Le cap qui a été franchi, c'est celui du tabou de la violence organisée dans la capitale elle-même, jusqu'ici circonscrit aux dérapages en marge d'événements ponctuels (fête du titre du PSG en mai 2013) ou de manifestations.
Pour ce qui concerne le mode opératoire, leur répétition depuis plusieurs années dans de nombreuses banlieues ne leur confère pas hélas, de signification particulière.
Pour tout vous dire, c'est plutôt à l'occasion de l'affaire de Sevran qu'un cap me paraît avoir été franchi.
Un équipage d'une Compagnie de Sécurisation et d'Intervention (CSI) est tombé dans un véritable guet-apens, organisé de façon assez sophistiquée.
Un des policiers, isolé de ses camarades, a été pris à revers, puis violemment frappé par plusieurs dizaines de personnes qui avaient manifestement l'intention de le lyncher à mort.
Il a dû utiliser à 8 reprises son arme de service pour se dégager.
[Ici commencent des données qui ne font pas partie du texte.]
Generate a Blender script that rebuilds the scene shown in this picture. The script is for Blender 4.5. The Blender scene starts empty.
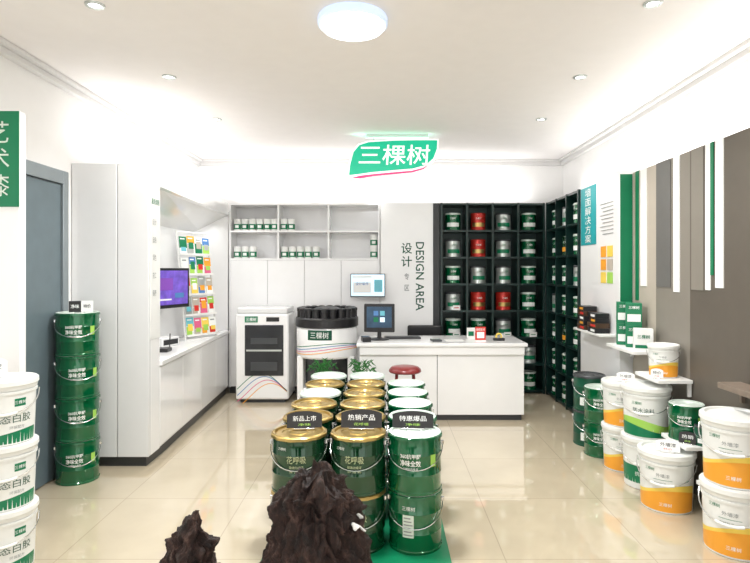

Sa survie tient du miracle.
Plus globalement, ce que l'on peut retenir de cette séquence du 14 juillet 2017, c'est que la volonté de combattre la police avec une détermination homicide assumée (cocktails Molotov, mortiers à tir tendu, lynchages) est désormais solidement entrée dans les mœurs des bandes ethnico-délinquantes qui s'y livrent régulièrement, tout comme d'ailleurs l'extrême-gauche comme on a pu le voir à plusieurs reprises l'an dernier au cours des manifestations contre la loi travail à Paris, Nantes ou Rennes notamment.
Il est hélas à craindre que le prochain franchissement de cap soit constitué par l'utilisation par ces bandes d'armes à feu autres que des fusils de chasse, c'est-à-dire pistolets ou fusils d'assaut, ce qui n'a pas encore été observé dans de telles circonstances.
Les principaux responsables du maintien de l'ordre en France estiment inéluctable que de tels guets-apens aboutissent à la mort de policiers dans les mois qui viennent.
Il semble que les zones de non-droit soient en train de s'étendre jusqu'à la capitale, pour l'instant seulement dans ses arrondissements les moins centraux. Jusqu'où cela peut-il aller? Comment endiguer un phénomène que l'on observe depuis de nombreuses années?
De semaine en semaine, ces événements se banalisent et se répandent.
Personne ne peut exclure qu'un incident sera prétexte à l'organisation d'une razzia sur un centre-ville. L'un des hauts responsables de la police me rappelait récemment la crainte de voir de petits groupes partis séparément depuis différentes gares de RER, se retrouver en quelques dizaines de minutes au cœur de la capitale.
Ce qui est certain, c'est que la tendance est à la multiplication de ces guets-apens.
Il faut une fois de plus souligner qu'au-delà des forces de l'ordre, les services d'urgences sont également visés, en particulier les pompiers.
Même si les causes sont multiples, il s'agit d'une des conséquences des fractures économiques et ethniques au sein de notre société.
Et la politique du renoncement, qui consiste par exemple à ne pas tenter d'appréhender les auteurs de certaines incivilités telles que les rodéos en deux-roues pour éviter les accidents et donc les émeutes dont il est craint par chacun qu'elles suivraient inéluctablement, n'est pas perçue comme un signal raisonnable mais au contraire comme une preuve de faiblesse des autorités qui encourage encore les débordements.
Quasiment tous les élus locaux ou les responsables des forces de l'ordre que je croise ont intégré la forte probabilité d'une explosion à court ou moyen terme, suite à un nouvel épisode de violence dont les circonstances propres conduiront à un engrenage que personne ne pourra maîtriser.
En toute hypothèse, c'est un secret de polichinelle que les forces de l'ordre traditionnelles (police et gendarmerie) ne pourront, à terme, continuer seules à faire face à une violence dont le rythme et l'intensité sont en constante progression.